> Task details
Without the pictures, extract every line from the start of the material to the line containing "pi = math.pi", both ends included.
○ ○ ○ ○ ○
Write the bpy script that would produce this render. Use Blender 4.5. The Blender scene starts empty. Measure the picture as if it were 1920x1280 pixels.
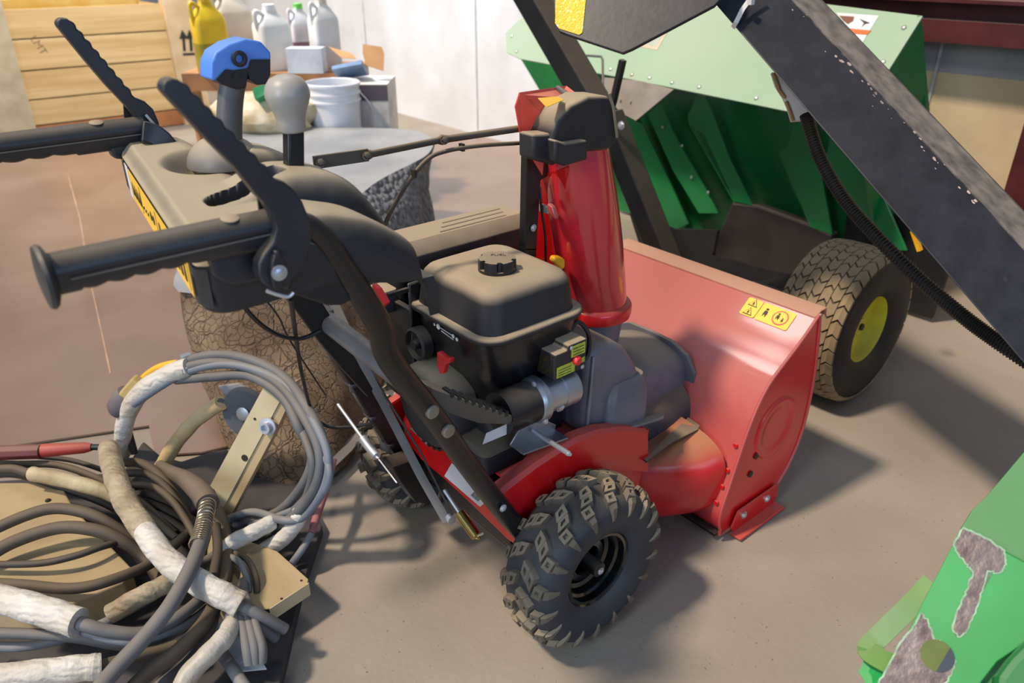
import bpy, bmesh, math, random
from mathutils import Vector, Matrix, noise
random.seed(7)
S = bpy.context.scene
COL = S.collection
V = Vector
pi = math.pi

# ---------------------------------------------------------------- camera, world, lights
CAM = V((-.929, -1.173, 1.369)); TH = .875; PT = .474; FP = 1440.0
FW = V((math.cos(TH)*math.cos(PT), math.sin(TH)*math.cos(PT), -math.sin(PT)))
RT = V((math.sin(TH), -math.cos(TH), 0)); UPV = RT.cross(FW)
cd = bpy.data.cameras.new('camera'); cam = bpy.data.objects.new('camera', cd); COL.objects.link(cam)
cam.matrix_world = Matrix(((RT.x, UPV.x, -FW.x, CAM.x), (RT.y, UPV.y, -FW.y, CAM.y), (RT.z, UPV.z, -FW.z, CAM.z), (0, 0, 0, 1)))
cd.sensor_width = 36; cd.lens = 36*FP/1920; cd.clip_start = .02
cd.dof.use_dof = True; cd.dof.focus_distance = 1.55; cd.dof.aperture_fstop = 4.0
S.camera = cam
S.view_settings.view_transform = 'Standard'; S.view_settings.look = 'None'
S.view_settings.exposure = 0.0; S.view_settings.gamma = 1.0; S.view_settings.use_curve_mapping = False
wd = bpy.data.worlds.new('world'); S.world = wd; wd.use_nodes = True
wd.node_tree.nodes['Background'].inputs[0].default_value = (.48, .66, 1, 1)
wd.node_tree.nodes['Background'].inputs[1].default_value = .30

def light(name, typ, loc, target, energy, color, **kw):
    l = bpy.data.lights.new(name, typ); l.energy = energy; l.color = color
    for k, v in kw.items(): setattr(l, k, v)
    o = bpy.data.objects.new(name, l); COL.objects.link(o); o.location = loc
    o.rotation_euler = (V(target)-V(loc)).to_track_quat('-Z', 'Y').to_euler()
    return o
light('sun', 'SUN', (-2, .7, 3.6), (0, 0, .2), 3.6, (1, .84, .66), angle=math.radians(5))
light('door_daylight', 'AREA', (-4.2, -1.2, 2.3), (.2, .2, .4), 88, (.78, .89, 1), shape='RECTANGLE', size=1.1, size_y=2.4)
light('side_daylight', 'AREA', (-.6, -4.4, 1.9), (.2, 0, .3), 42, (.50, .69, 1), shape='RECTANGLE', size=2.6, size_y=1.6)
light('ceiling_lamp', 'AREA', (.15, .95, 3.0), (.5, .1, 0), 11, (1, .97, .92), shape='RECTANGLE', size=.5, size_y=.35)
light('back_wall_fill', 'AREA', (.4, 4.2, 3.0), (1.9, 5.6, .6), 110, (.90, .95, 1), shape='RECTANGLE', size=1.5, size_y=1.0)  # added fill lamp that brightens the back wall, not a known window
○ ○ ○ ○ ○
> Correct response
Write the bpy script that would produce this render. Use Blender 4.5. The Blender scene starts empty. Measure the picture as if it were 1920x1280 pixels.
import bpy, bmesh, math, random
from mathutils import Vector, Matrix, noise
random.seed(7)
S = bpy.context.scene
COL = S.collection
V = Vector
pi = math.pi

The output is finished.